Oil little changed as growing U.S. supply offsets bullish Saudi comments

NEW YORK (Reuters) - Oil prices ended little changed on Tuesday, as growing U.S. production expectations offset earlier gains after Saudi Arabia’s oil minister said market fundamentals were improving.

FILE PHOTO - Pump jacks drill for oil in the Monterey Shale, California, U.S. on April 29, 2013. REUTERS/Lucy Nicholson/File Photo

The market, however, fell in post-settlement trade after data from industry group the American Petroleum Institute showed U.S. crude stocks last week rose 11.6 million barrels, or more than five times analysts’ forecast.[API/S]

If the build is confirmed by the U.S. Energy Information Administration (EIA) at 10:30 a.m. EST on Wednesday, it would be the ninth straight weekly rise in inventories that are already at record highs. [EIA/S]

At the CERAWeek energy conference in Houston, Saudi Oil Minister Khalid Al-Falih said last year’s agreement by OPEC and non-OPEC countries to curb supplies and boost prices has improved oil market supply and demand fundamentals.

But Falih said that happened only because Saudi Arabia cut beyond what it pledged, bringing the kingdom’s output below 10 million barrels per day (bpd). He also said the Organization for the Petroleum Exporting Countries (OPEC) would not let rival producers take advantage of the cuts to underwrite their own production investments.

The group is expected to meet again in May, when it could consider extending the production cuts.

Brent futures LCOc1 slipped nine cents, or 0.2 percent, to settle at $55.92 a barrel, while U.S. West Texas Intermediate (WTI) crude CLc1 lost six cents, or 0.1 percent, to settle at $53.14.

Both benchmarks were about 0.7 percent lower after the API data.
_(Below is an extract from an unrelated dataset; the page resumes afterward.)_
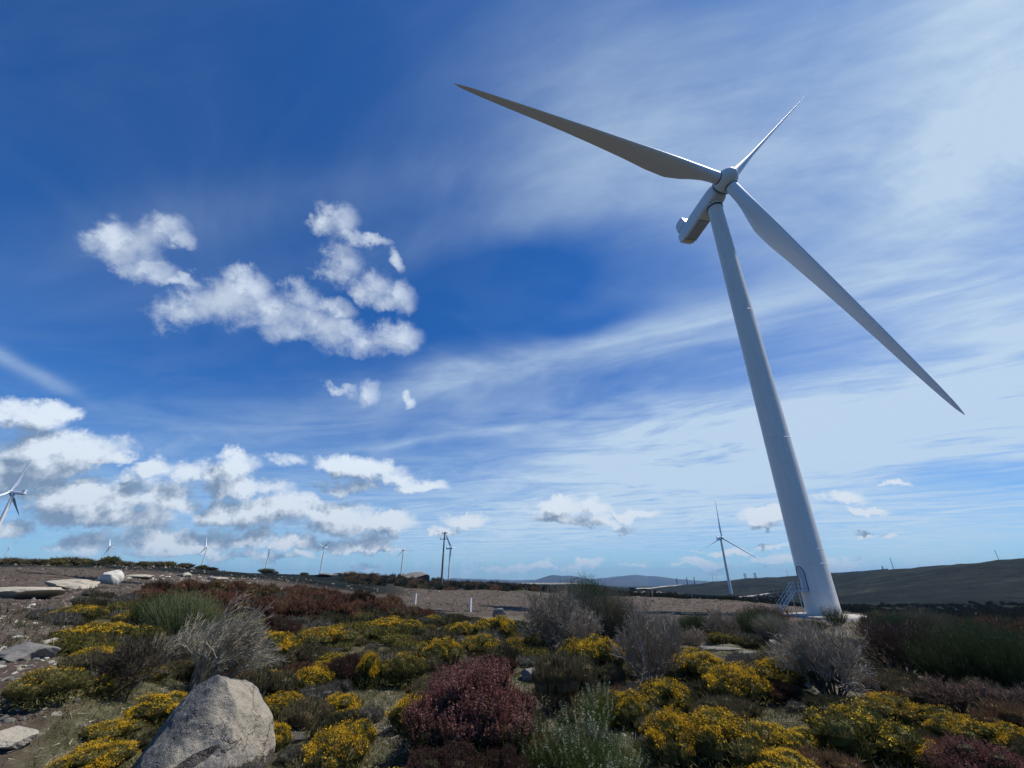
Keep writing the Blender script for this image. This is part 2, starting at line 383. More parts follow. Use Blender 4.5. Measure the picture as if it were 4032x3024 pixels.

Oil prices have been stuck in a $3 band since February, failing to take off after OPEC implemented, to a surprisingly high degree, the first production cut in eight years.

Prices came under pressure as U.S. shale oil drilling increased after WTI rose firmly above $50 a barrel in December after OPEC sealed the deal with Russia and other non-OPEC producers.

“OPEC has unrealistic expectation as to what their production cuts can achieve,” said Phil Davis, managing partner at PSW Investments in Woodland Park, New Jersey, noting U.S. production over the next two years is expected to wipe out much of the OPEC cuts.

The EIA projected U.S. oil production would rise to an average of 9.2 million bpd in 2017 and 9.7 million bpd in 2018, which, if correct, would top the current record high of 9.6 million bpd set in 1970.

Fund managers have doubled their net long positions in Brent, WTI and options to 951 million barrels between the start of November and Feb. 21, betting OPEC’s output cuts would lift prices.

But that bullish sentiment has wavered with Russia’s lackluster participation in the cuts, rising U.S. shale output and signs OPEC countries began increasing crude exports in February.

Russia promised to implement its 300,000 bpd share of production cuts by the end of April. But brokerage Marex Spectron predicted Russian production and exports would rise gradually, which would lead to “a quick deterioration of the short-term supply conditions.”